A Small Family Business, National Theatre
Tuesday 8th April 2014
Are the 2010s a rerun of the 1980s? You know that familiar feeling of déjà vu: economic collapse, royal wedding and Tories in power. Not to mention privatization and the spirit of rampant capitalism abroad in the land. Surely, these are the ideal conditions for a revival of Alan Ayckbourn’s exposé of entrepreneurial greed, A Small Family Business, at the National Theatre, where it premiered in 1987. But does the play’s criticism of dishonesty remain resonant today?
Unsurprisingly, this is a family story. It starts with Jack McCracken taking over the family furniture business, which was founded by his father-in-law Ken, now a bit senile. Jack quickly establishes himself in our minds as a bloke who wants to be honest, whiter than white. Then he finds out that members of his own family — daughters Samantha and Tina, wife Poppy, brother Cliff and Poppy’s brother Des — are all less than spotless in the honesty department. Prompted by the sleezy Hough, a private detective, Jack uncovers more and more family secrets, more and more corrupt ways of making a profit. And the play is punctuated by debates and dialogues about morality in everyday life. Is stealing from big shopping chains okay because they are huge enterprises who write off such losses? Jack thinks not. He doesn’t like the idea of bending the rules, of fiddling, of thieving.
Yet in this world of flexible standards, Jack’s honesty seems like fanaticism — and he comes across as a freak. As Polly says about fiddling: “It’s not dishonest — it’s just a little fuzzy around the edges.” But the system, which is based on the idea not only of business, but also of the family, is gradually revealed to be corrupt. And this corruption slowly erodes all decent human feeling and all intimate relationships until the final depressing tableau looks like poetic justice.

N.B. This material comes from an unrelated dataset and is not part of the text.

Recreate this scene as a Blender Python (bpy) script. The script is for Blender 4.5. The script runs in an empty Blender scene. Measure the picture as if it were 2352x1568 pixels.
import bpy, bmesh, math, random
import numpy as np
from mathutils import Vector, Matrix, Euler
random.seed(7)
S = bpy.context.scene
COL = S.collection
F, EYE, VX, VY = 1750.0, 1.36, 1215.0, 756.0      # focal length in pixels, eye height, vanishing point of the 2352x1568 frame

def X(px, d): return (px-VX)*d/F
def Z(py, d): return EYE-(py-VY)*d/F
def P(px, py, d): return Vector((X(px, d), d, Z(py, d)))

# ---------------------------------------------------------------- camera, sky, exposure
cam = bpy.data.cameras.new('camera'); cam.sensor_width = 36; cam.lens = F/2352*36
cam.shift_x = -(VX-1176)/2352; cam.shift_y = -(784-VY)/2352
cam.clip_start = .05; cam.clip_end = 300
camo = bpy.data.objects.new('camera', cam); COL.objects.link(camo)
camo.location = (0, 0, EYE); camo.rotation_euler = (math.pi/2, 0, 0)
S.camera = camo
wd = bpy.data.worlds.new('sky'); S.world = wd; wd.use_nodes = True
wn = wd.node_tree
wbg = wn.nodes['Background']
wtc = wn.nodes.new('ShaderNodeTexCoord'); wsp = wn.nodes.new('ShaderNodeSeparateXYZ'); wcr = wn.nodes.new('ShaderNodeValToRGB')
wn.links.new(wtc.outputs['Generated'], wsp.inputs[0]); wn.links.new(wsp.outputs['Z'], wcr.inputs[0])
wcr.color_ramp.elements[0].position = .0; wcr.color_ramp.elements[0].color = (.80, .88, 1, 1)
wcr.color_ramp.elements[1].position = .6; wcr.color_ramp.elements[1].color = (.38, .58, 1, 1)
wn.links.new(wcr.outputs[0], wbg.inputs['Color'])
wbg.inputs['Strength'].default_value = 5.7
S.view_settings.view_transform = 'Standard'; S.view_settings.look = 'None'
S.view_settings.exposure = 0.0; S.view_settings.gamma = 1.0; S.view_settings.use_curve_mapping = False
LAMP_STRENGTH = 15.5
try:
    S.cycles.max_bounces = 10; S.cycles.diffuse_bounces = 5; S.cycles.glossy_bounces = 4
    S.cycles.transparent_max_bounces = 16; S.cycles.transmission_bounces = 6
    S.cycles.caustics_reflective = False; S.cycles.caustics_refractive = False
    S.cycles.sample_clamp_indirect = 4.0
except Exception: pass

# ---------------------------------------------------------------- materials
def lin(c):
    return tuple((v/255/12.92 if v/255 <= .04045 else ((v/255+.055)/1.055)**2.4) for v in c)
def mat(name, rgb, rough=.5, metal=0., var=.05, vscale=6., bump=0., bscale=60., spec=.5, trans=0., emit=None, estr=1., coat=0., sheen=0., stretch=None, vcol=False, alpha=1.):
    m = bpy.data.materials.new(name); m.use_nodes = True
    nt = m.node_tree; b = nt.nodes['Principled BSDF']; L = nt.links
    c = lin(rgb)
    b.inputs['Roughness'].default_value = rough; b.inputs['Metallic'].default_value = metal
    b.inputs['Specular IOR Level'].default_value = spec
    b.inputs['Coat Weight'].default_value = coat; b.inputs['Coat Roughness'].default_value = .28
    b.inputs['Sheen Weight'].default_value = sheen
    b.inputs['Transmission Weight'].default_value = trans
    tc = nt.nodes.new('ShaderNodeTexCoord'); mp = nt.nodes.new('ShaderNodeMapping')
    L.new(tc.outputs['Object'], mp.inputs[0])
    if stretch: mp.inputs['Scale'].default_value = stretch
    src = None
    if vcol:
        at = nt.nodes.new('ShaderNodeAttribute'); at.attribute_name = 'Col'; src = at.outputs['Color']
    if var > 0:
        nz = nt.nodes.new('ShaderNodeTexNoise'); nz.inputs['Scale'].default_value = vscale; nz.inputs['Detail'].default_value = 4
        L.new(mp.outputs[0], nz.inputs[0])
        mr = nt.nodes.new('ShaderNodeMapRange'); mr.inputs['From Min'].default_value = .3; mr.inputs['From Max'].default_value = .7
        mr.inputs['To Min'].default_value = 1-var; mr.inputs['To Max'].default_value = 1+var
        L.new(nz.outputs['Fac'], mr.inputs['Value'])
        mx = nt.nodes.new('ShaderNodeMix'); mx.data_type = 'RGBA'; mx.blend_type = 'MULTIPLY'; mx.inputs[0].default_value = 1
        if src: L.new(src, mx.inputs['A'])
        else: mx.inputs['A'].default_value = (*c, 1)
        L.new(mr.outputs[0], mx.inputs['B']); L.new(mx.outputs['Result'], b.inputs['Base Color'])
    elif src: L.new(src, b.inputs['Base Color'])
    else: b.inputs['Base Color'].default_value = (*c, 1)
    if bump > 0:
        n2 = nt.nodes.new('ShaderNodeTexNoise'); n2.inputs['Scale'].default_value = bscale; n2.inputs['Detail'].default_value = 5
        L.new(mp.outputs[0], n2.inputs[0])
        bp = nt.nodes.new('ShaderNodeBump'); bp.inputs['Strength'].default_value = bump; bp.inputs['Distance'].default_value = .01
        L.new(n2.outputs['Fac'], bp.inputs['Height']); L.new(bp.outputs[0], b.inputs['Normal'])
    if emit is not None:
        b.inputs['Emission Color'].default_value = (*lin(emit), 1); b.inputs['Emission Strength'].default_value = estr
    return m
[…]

In the past, I have not really appreciated Ayckbourn’s writing style. I’ve found it bland and anaemic. But in this play it feels like a lively parody of the different registers of language spoken by the middle classes: from Jack’s moralising to the whining justifications of his family, from Hough’s bureaucratic formulations to Samantha’s teen warblings. Yes, it’s bland, lifeless and uninteresting — but it is also a sentence passed by the author on his characters. Their linguistic inadequacies are the result of their moral failings.
Ayckbourn’s other great asset is his ability to juggle plot lines and locations in a thrilling way, which enables the story to unfold at the same time in different locations on stage. The same set — a suburban house — is used for the homes of all the main characters, which is likewise a comment on the uniformity of furnishings, which match the uniformity of a greedy worldview. And, as ever, Ayckbourn also gives us a comedy of manners in which embarrassment is a keynote. Everyone says the wrong thing in the wrong way to the wrong person at the wrong time. Heady stuff.
What is missing is any real sense of political context. Thatcher and Thatcherism make their power felt by their absence; the piece, while often funny, never really feels resonant. Or provocative. Ayckbourn’s gift for closely observed English mores simply doesn’t take off into a more incisive criticism. But there is much to like in Adam Penford’s bouncy production. As per house style, Tim Hatley’s set rotates nicely to show us the outside as well as the inside of the suburban dwellings, and a lovely visual quotation from The Exorcist made me smile. As Jack, Nigel Lindsay graduates from cuddly bear to roaring grizzly before settling for mafia bear (cue visual quotation from The Godfather). Debra Gillett shines as his wife Poppy and Stephen Beckett, Alice Sykes and Niky Wardley play assorted family members with great brio. Gawn Grainger is a convincing Ken and Matthew Cottle is a wonderfully slimey Hough. They boost a so-so play into an entertaining evening.